Given the shift, Small said she expected both Ford and Wynne now to focus on Horwath, making the debate feel different from the two previous ones.
“It’s a big debate,” Small said. “There’s going to be this shift in strategic attention.”
For her part, Horwath said she didn’t know what the other candidates might have in store but said she wanted to instill in viewers a sense of optimism given their concerns about the economy and quality of care for an aging population.
“I hear it all the time: People are worried about the future,” Horwath said. “I’m just going to stay focused on showing Ontarians it doesn’t have to be this way.”
Ford had no comment but a spokeswoman, Melissa Lantsman, said Horwath will have a lot to answer for, both platform-wise and in terms of some of her candidates who have in the past expressed controversial views.
“Mr. Ford is looking forward to talking about his plan for the people,” Lantsman said. “But it’s time for Andrea Horwath to answer the tough questions about her plans to raise taxes, her plan to increase hydro rates, and the anti-Semitic, 9/11 truther, anti-mining candidates she continues to defend,”
One party leader viewers won’t get to assess is the Greens’ Mike Schreiner, who has been shut out of the debate on the grounds his party has had no seats in the legislature.

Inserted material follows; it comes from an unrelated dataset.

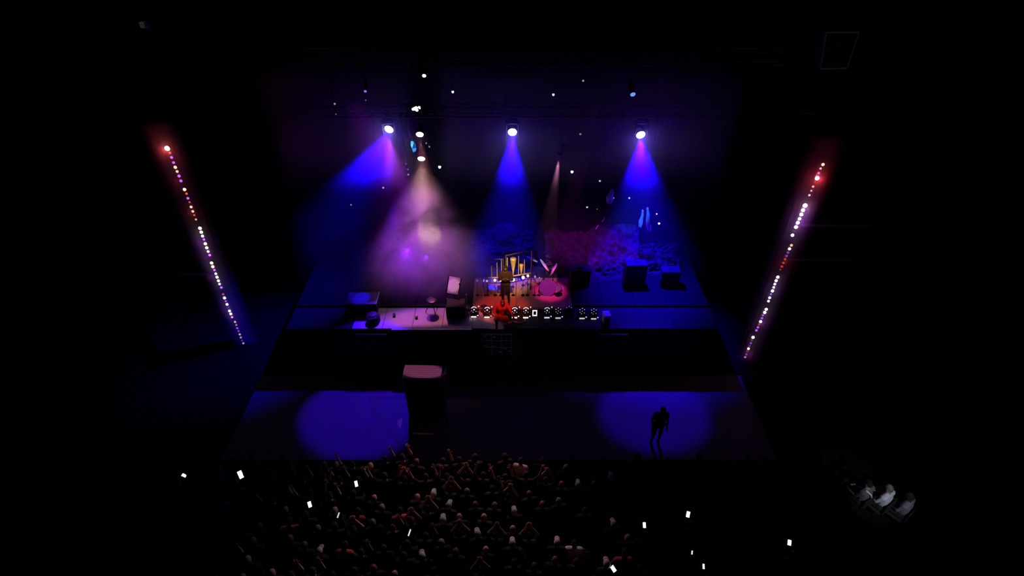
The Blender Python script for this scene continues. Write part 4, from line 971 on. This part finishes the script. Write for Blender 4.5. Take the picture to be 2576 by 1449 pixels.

In a protest letter to the broadcast consortium in charge of the debate, Schreiner said more than 25,000 voters had signed petitions calling for his inclusion – a position he said both Horwath and Wynne supported.
“Televised leaders debates are an important part of our democracy and have far-reaching implications for the outcome of elections,” Schreiner said. “By silencing our voice, you are denying Ontarians the right to hear a viable vision for Ontario that their tax dollars are supporting. This is a disservice to democracy.”
The debate, to be moderated by TVO’s Steve Paikin and Farah Nasser of Global News, is scheduled to be broadcast at 6:30 p.m Sunday from the CBC’s Toronto headquarters.